To make your code into a component, speaking specifically about the scroller and leaving you to generalise to the more general case, a simiple way to do this is to use the numerical indexing of a table as a collection for multiple scroller data, and to use its named key-value pairs for functions.
(Edited: simplified example for clarity.)
function _init() scroller={ add=function(sentence,y,speed) local x=127 y=y or 60 speed=speed or 1 add(scroller,{t=sentence,x=x,y=y,speed=speed}) end } --table functions can be declared outside the table declaration too scroller.draw=function() for i=#scroller,1,-1 do s=scroller[i] print(s.t,s.x,s.y,6) s.x-=s.speed if (#s.t*4+s.x<=0)del(scroller,s) end end scroller.add("sentence 1") scroller.add("sentence 2",66) scroller.add("sentence 3",72,.5) end function _update() --at some point, new sentences --would be added during _update end function _draw() cls() scroller.draw() end |
(This doesn't follow your description of what you attempted, but I feel it covers the general component idea you were looking for.)
Other brief explanatory notes
Lines such as y=y or 60 are a Lua idiom which will mean that if y isn't passed as an argument and is therefore nil, it will instead be set to 60.
In the scroller.draw function, the iteration goes from the size of the table to 1 to make deletion easier.
In if (#s.t*4+s.x<=0)del(scroller,s) 4 is the width of a character. (If it was instead 8, it would cope with the glyph characters too, with a little extra longevity for strings which weren't replete with glyph characters.)
The previous more complex version:
You could instead use method syntax with a colon, which would just pass the object itself as the first parameter self:
In _init:
function scroller:draw() for i=#self,1,-1 do s=self[i] print(s.t,s.x,s.y,6) s.x-=s.speed if (#s.t*4+s.x<=0)del(self,s) end end |
And the changed call in _draw:
function _draw() cls() scroller:draw() end |
Then you can start looking at:
- objects https://www.lua.org/pil/16.html
- closures https://www.lua.org/pil/6.1.html
- metamethods https://www.lua.org/pil/13.html
- coroutines https://www.lua.org/pil/9.html
Also note MBoffin's comment "You could improve this further by adding code that detects glyphs to adjust the len variable, since glyphs take up 8 pixels, not 4."

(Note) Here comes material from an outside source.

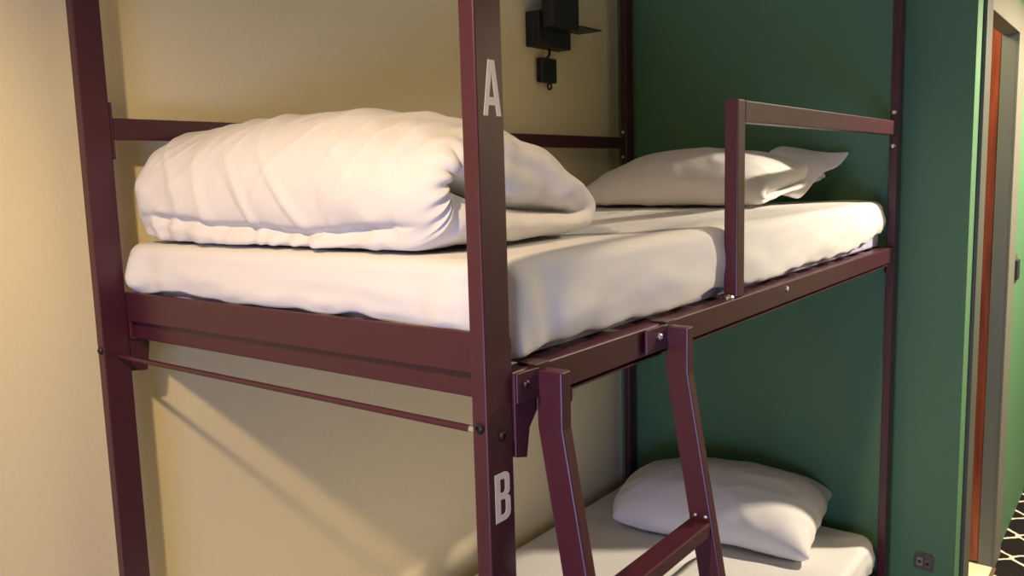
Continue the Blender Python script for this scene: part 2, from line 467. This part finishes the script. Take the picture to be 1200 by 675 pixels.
def mattress(dz, label, seed):
    x0, x1, y0, y1 = -.004, W-.033, PY+.0125, L-PY+.018
    zb, zt = dz-.0455, dz+.094
    core = mesh_core(x0, x1, y0, y1, zb, zt, label)
    O = ring_outline(x0, x1, y0, y1, .05)
    cx, cy = (x0+x1)/2, (y0+y1)/2
    nrm = np.roll(O, -1, 0)-np.roll(O, 1, 0); nrm = np.stack([nrm[:, 1], -nrm[:, 0]], 1); nrm /= np.linalg.norm(nrm, axis=1)[:, None]
    s = np.concatenate([[0], np.cumsum(np.linalg.norm(np.diff(O, axis=0), axis=1))])
    n = len(O)
    def ns(a, sc, sd): return np.array([noise.noise(Vector((p[0]*sc+sd, p[1]*sc, a*3+sd))) for p in O])
    # distance to the four corners steers the gathered folds there
    cd = np.min([np.hypot(O[:, 0]-qx, O[:, 1]-qy) for qx in (x0, x1) for qy in (y0, y1)], 0)
    cf = np.exp(-(cd/.11)**2)
    headr = np.exp(-(np.hypot(O[:, 0]-x1, O[:, 1]-y1)/.22)**2)
    prof = []  # (offset outwards, z)
    hem = zb + .010 + .014*ns(0, 5, seed) + .012*ns(0, 17, seed+3) + .045*headr
    footside = np.clip((y0+.03-O[:, 1])/.03, 0, 1)
    hem = hem + footside*(.032 + .012*ns(0, 9, seed+11))
    hem = np.maximum(hem, zb+.002)
    V = []; F = []
    T = np.linspace(0, 1, 9)
    rings = []
    # hem lip (tucked in), side wall, rounded shoulder, then the top inwards
    rings.append((np.full(n, -.012), hem+.012))
    for t in T:
        z = hem + (zt-.028-hem)*t
        off = .004 + .006*math.sin(math.pi*t)
        wr = .006*ns(t*.6, 6, seed+5)*math.sin(math.pi*min(1, t+.15)) + .005*ns(t*1.5, 14, seed+9)*(1-t)
        gather = cf*(.010*np.sin(s*120+t*3)*(1-t) + .012*np.sin(s*55+1.3))*.8
        rings.append((off+wr+gather, z))
    for k in range(1, 7):
        a = math.radians(90*k/6); 
        rings.append((.004-.028*(1-math.cos(a)) + .004*cf*np.sin(s*55+1.3)*math.cos(a), np.full(n, zt-.028+.028*math.sin(a))))
    for (o, z) in rings:
        for i in range(n): V.append([O[i, 0]+nrm[i, 0]*o[i], O[i, 1]+nrm[i, 1]*o[i], z[i]])
    base = rings[-1][0]
    ins = [.02, .05, .09, .14, .20, .27, .34, .41]
    for q in ins:
        hx, hy = (x1-x0)/2, (y1-y0)/2
        for i in range(n):
            px = O[i, 0]+nrm[i, 0]*base[i]; py = O[i, 1]+nrm[i, 1]*base[i]
            fx = (hx-.024-q)/(hx-.024); fy = (hy-.024-q)/(hy-.024)
            x = cx+(px-cx)*max(fx, .01); y = cy+(py-cy)*max(fy, .01)
            h = .004*noise.noise(Vector((x*4+seed, y*4, 1))) + .0035*noise.noise(Vector((x*11, y*5+seed, 4)))
            # soft diagonal pull towards the corners
            h += .004*math.sin((x*.8-y)*38)*math.exp(-(math.hypot(x-x1, y-y1)/.25)**2)
            V.append([x, y, zt+h*min(1, q/.05)])
    R = len(rings)+len(ins)
    for k in range(R-1):
        for i in range(n):
            F.append((k*n+i, k*n+(i+1) % n, (k+1)*n+(i+1) % n, (k+1)*n+i))
    F.append(tuple((R-1)*n+i for i in range(n)))
    for v in V:      # tucked down behind the foot plate
        if v[2] < dz+.004 and v[1] < PY+.0125: v[1] = PY+.0125
    mesh('fitted_sheet', V, F, M['sheet'], core, smooth=True, subs=1)
    core.children[0]['label'] = 'white fitted sheet'
    return core

def mesh_core(x0, x1, y0, y1, zb, zt, label):
    e = .010
    o = G().prism([tuple(p) for p in ring_outline(x0+e, x1-e, y0+e, y1-e, .04, .2)], 2, zb, zt-.012).build('mattress', M['core_shade'], None, bevel=.006, org=((x0+x1)/2, (y0+y1)/2, zb))
    return tag(o, label, 'mattress', None)
mu = mattress(0, 'upper bunk mattress in a white fitted sheet, under the duvet and beside the guard rail', 2.3)
ml = mattress(-TIER, 'lower bunk mattress in a white fitted sheet, seen behind the ladder', 7.9)

# --- pillows
TOPU, TOPL = .096, .096-TIER
def plump(P, idT, st, x, d):
    # the seam at one end draws in behind the filling, so that end stands up full and round
    xi = idT[-1, 5:-5]; P[xi, 0] = np.minimum(P[xi, 0], x-d*min(1, st/60)); return P
def crumple(P, F, amp, sc, seed):
    # slack cotton: shallow creases along the surface normals
    n = np.zeros_like(P); d = np.cross(P[F[:, 2]]-P[F[:, 0]], P[F[:, 3]]-P[F[:, 1]])
    for k in range(4):
        for ax in range(3): n[:, ax] += np.bincount(F[:, k], d[:, ax], len(P))
    n /= np.linalg.norm(n, axis=1)[:, None]+1e-12
    w = []
    for p in P:
        q = Vector((p[0]*sc+seed, p[1]*sc*1.4, p[2]*sc*.6))
        r = 1-abs(noise.noise(q))*2
        w.append(max(0, r-.5)*2*amp + noise.noise(q*.5)*amp*1.3)
    return P + n*np.array(w)[:, None]
P, F, _ = inflate(.745, .53, 56, 40, .745*.53*.078, seed=3, bend=.3, k=(.5, .25), extra=lambda P, a, b, st: plump(P, a, st, .36, .085))
P = crumple(P, F, .0045, 7, 1.5)
P = rot(P, rx=7, rz=-2)
P[:, 2] += TOPU + .004 - P[:, 2].min(); P[:, 0] += .44; P[:, 1] += 1.735
pu = mesh('pillow', P, F, M['sheet'], None, smooth=True, subs=1, org=(.435, 1.735, TOPU))
tag(pu, 'white pillow on the upper bunk, lying behind the guard rail with its case end loose', 'pillow')

def flap(parent):
    # open end of the pillowcase: two slack layers reaching past the filling to a raised back corner
    nu, nv = 10, 14; V = []; F = []
    for lay in (0, 1):
        for i in range(nu):
            u = i/(nu-1)
            for j in range(nv):
                v = j/(nv-1)
                x = .60 + .02*v + u*(.14+.07*v); y = 1.70 + v*.27 + u*(.08-.05*v)
                z = TOPU + .044 + v*.126 + u*(-.024+.004*v) + .010*math.sin(v*9+u*4)*u
                th = (1-u)*.05*math.sin(math.pi*min(1, v*.9+.05)) + .002
                V.append((x, y, z + (th if lay == 0 else -th)))
    def id_(l, i, j): return l*nu*nv+i*nv+j
    for l in (0, 1):
        for i in range(nu-1):
            for j in range(nv-1): F.append((id_(l, i, j), id_(l, i+1, j), id_(l, i+1, j+1), id_(l, i, j+1)))
    for i in range(nu-1):
        for j in (0, nv-1): F.append((id_(0, i, j), id_(0, i+1, j), id_(1, i+1, j), id_(1, i, j)))
    for j in range(nv-1):
        for i in (0, nu-1): F.append((id_(0, i, j), id_(0, i, j+1), id_(1, i, j+1), id_(1, i, j)))
    mesh('pillowcase_flap', V, F, M['sheet'], parent, smooth=True, subs=1)
flap(pu)

P, F, _ = inflate(.735, .49, 56, 40, .735*.49*.100, seed=11, bend=.3, k=(.6, .15))
P = crumple(P, F, .0045, 7, 8.5)
P = rot(P, rx=6, rz=8)
P[:, 2] += TOPL + .004 - P[:, 2].min(); P[:, 0] += .452; P[:, 1] += 1.85
pw = mesh('pillow', P, F, M['sheet'], None, smooth=True, subs=1, org=(.455, 1.835, TOPL))
tag(pw, 'white pillow on the lower bunk, propped against the green wall behind the ladder', 'pillow')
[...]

I have omitted checking for glyphs for simplicity. Other things may also have been omitted because it's more a demonstration of using a table as a component of code than anything else.
Wow, thanks, both of you!!
@MBoffin t() and clip() were new to me, using print() like that with clip() is quite clever. My original solution was very much overengineered :)
@remcode thanks for the OO links and example - and a different kind of implementation!
I got PICO-8 by surprise as a part of the itch.io BLM bundle and it has been the best thing ever for the past week or so for me!